Incompreensões face à rede
Carmen Cisneros
Num artigo de opinião que hoje assina no Público, Helena Matos afirma: "Não sei se por causa do distanciamento inerente ao suporte "on line", se pelo anonimato ou ainda pela informalidade coloquial que caracteriza a linguagem de muitos deles, encontramos nos blogues considerandos que os seus autores dificilmente assinariam num página de jornal ou profeririam numa televisão".
Concordo no essencial com o que diz no seu artigo, após este preâmbulo. Mas, justamente, é no preâmbulo que Helena Matos mostra desconhecer a razão pela qual os blogues se pautam, ou podem pautar-se, por certos registos. Não é devido ao alegado "distanciamento" (face a quê?), "anonimato" (face a quem?) e "informalidade coloquial" (ela, muito mais uma consequência do que uma causa) que os blogues assinam o que assinam, independentemente do teor que os anima a escrever o que neles se escreve.
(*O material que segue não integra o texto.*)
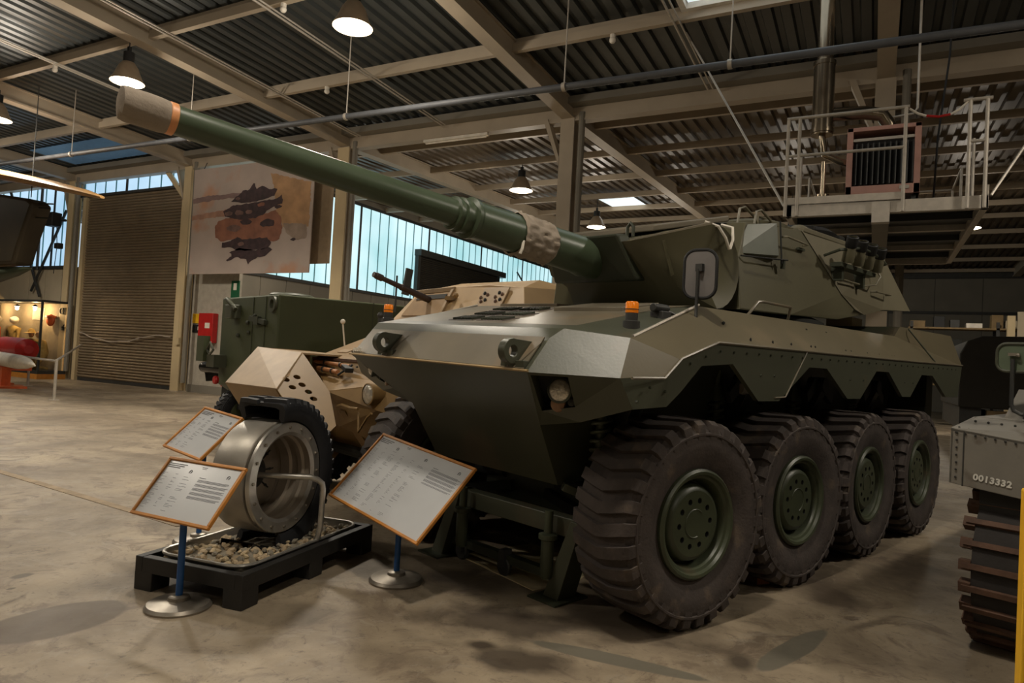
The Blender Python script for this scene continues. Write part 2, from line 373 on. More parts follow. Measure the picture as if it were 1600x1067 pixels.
for (xx, y) in ((-9.3, 8.35), (-16.3, 8.35), (-11.0, 11.25), (-17.2, 11.25), (-4.3, 11.25)):
    b = MB(); b.tube([(xx, y, roofz(y)-.28), (xx, y, roofz(y)-.34)], .05, 8); b.sphere((xx, y, roofz(y)-.38), .06, 10); tag(obj('smoke_detector', b, 'white_paint'), 'small round white detector under the roof purlin near x %s' % ('left rafter' if xx < -12 else 'gun tip') if False else None, None)
    o_ = bpy.data.objects[-1] if False else C.objects[-1]
    o_['label'] = {(-9.3, 8.35): 'round white smoke detector on the front purlin beside the big upper lamp', (-16.3, 8.35): 'round white smoke detector on the front purlin at far left', (-11.0, 11.25): 'round white smoke detector on second purlin right of the gun muzzle', (-17.2, 11.25): 'round white smoke detector on second purlin left of the muzzle', (-4.3, 11.25): 'round white smoke detector on second purlin right of centre rafter'}[(xx, y)]
    o_['category'] = 'smoke detector'; o_['group'] = 'smoke detectors under the purlins'
# long grey service pipe below the rafters
t = thing('service_pipe', 'long grey service pipe hung below the rafters across the whole hall', 'pipe', (0, 9.75, 6.0))
b = MB(); b.tube([(-30, 0, .30), (13, 0, -.26)], .055, 12); obj('pipe_run', b, mat('grey_pipe_paint', (86, 88, 92), .55, 0), t)
for xx in (-27, -22.5, -18, -13.5, -9, -4.5, -1.95, 1.55, 6, 10.5):
    b = MB(); zz = -.09-.013*xx; b.tube([(xx, 0, zz+.03), (xx, 0, roofz(9.75)-6.0-.02)], .011, 6); b.lathe([(.062, -.03), (.07, -.03), (.07, .03), (.062, .03)], 14, (xx, 0, zz), 'x'); obj('hanger', b, 'galv', t)

# ---- walls
def panels(b, axis, c, a0, a1, z0, z1, step=.9, th=.06, lip=.03):
    """ribbed wall panels along an axis, each with a joint"""
    x = a0
    while x < a1-.01:
        e = min(x+step, a1)
        if axis == 'x': b.bb((x+.012, c, z0), (e-.012, c+th, z1)); b.bb((x-.012, c+.03, z0), (x+.012, c+.08, z1), 1)
        else: b.bb((c, x+.012, z0), (c-th, e-.012, z1)); b.bb((c-.03, x-.012, z0), (c-.08, x+.012, z1), 1)
        x = e
def wall_panels(parent, axis, c, a0, a1, z0, z1, material, step=.9):
    x = a0
    while x < a1-.01:
        e = min(x+step, a1); b = MB()
        if axis == 'x': b.bb((x+.012, c, z0), (e-.012, c+.06, z1))
        else: b.bb((c-.06, x+.012, z0), (c, e-.012, z1))
        obj('wall_panel', b, material, parent, smooth=0); x = e
    b = MB()
    if axis == 'x': b.bb((a0, c+.03, z0), (a1, c+.16, z1))
    else: b.bb((c-.16, a0, z0), (c-.03, a1, z1))
    obj('wall_backing', b, 'dgrey', parent, smooth=0)
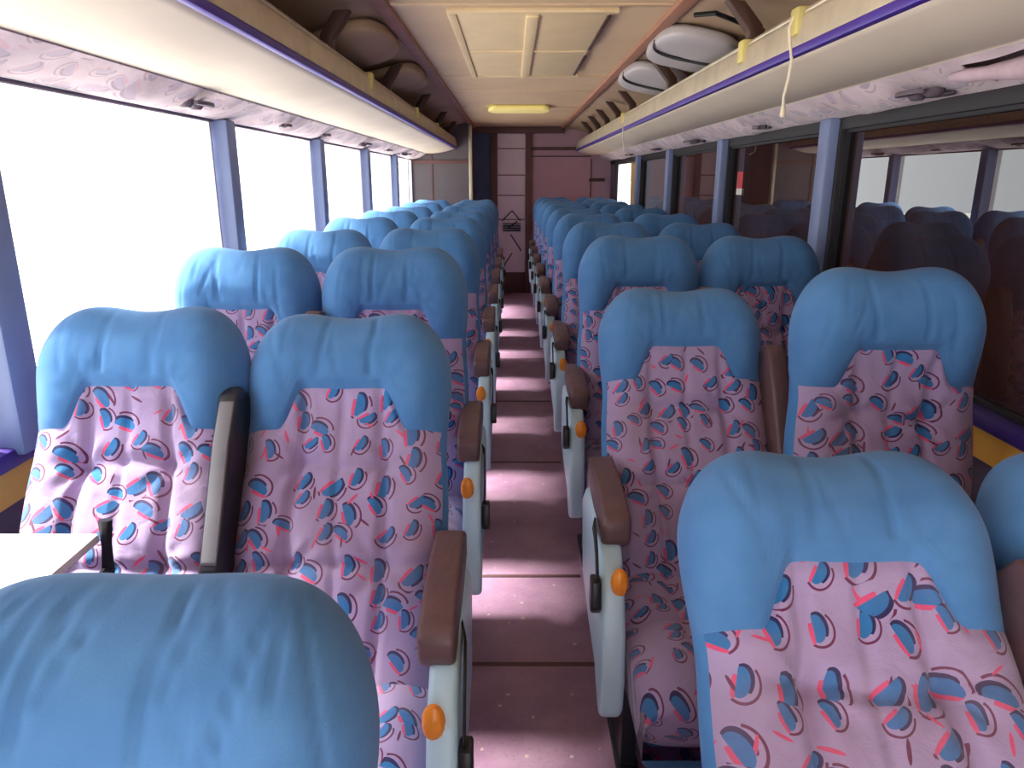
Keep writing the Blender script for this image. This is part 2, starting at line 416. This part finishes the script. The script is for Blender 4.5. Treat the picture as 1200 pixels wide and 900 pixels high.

Aquilo que Helena Matos descreve por "distanciamento"/"anonimato"/"informalidade coloquial" mais não é do que um tipo particular de texto, ou de registo, que vive da e para a interacção imediata, instalando na sua enunciação uma lógica de rede, não se subtraindo a um código tão pesado e restritivo como o que gere o mundo off-line tradicional e, sobretudo, vivendo num regime mais desarticulado, figurado e aberto (o texto dos blogues nunca está acabado, nunca se rege pelo organicismo totalizante, ou por uma arquitectura em que toda a morfologia apareceria resolvida).
Para muitos cronistas que vivem apenas do registo off-line, no quadro de um processo afirmativo de opinião e de individuação, o mundo dos blogues continua a ser um desacerto, um corpo estranho, ou uma maquinação mais ou menos simplista (e caricatural) que, de quando em quando, estorva a sua capacidade tradicional de iniciativa e agenda.
Andam tão longe da rede omnipolitana em que vivemos que nem reparam como se assemelham, às vezes, a um Tertuliano, ou a um Cassiano, que defendiam, no seu tempo, a existência de um inapelável fosso entre a "Scriptura" (o corpus de textos sagrados) e a "litteratura" (corpus de textos pagãos, seculares, coloquiais).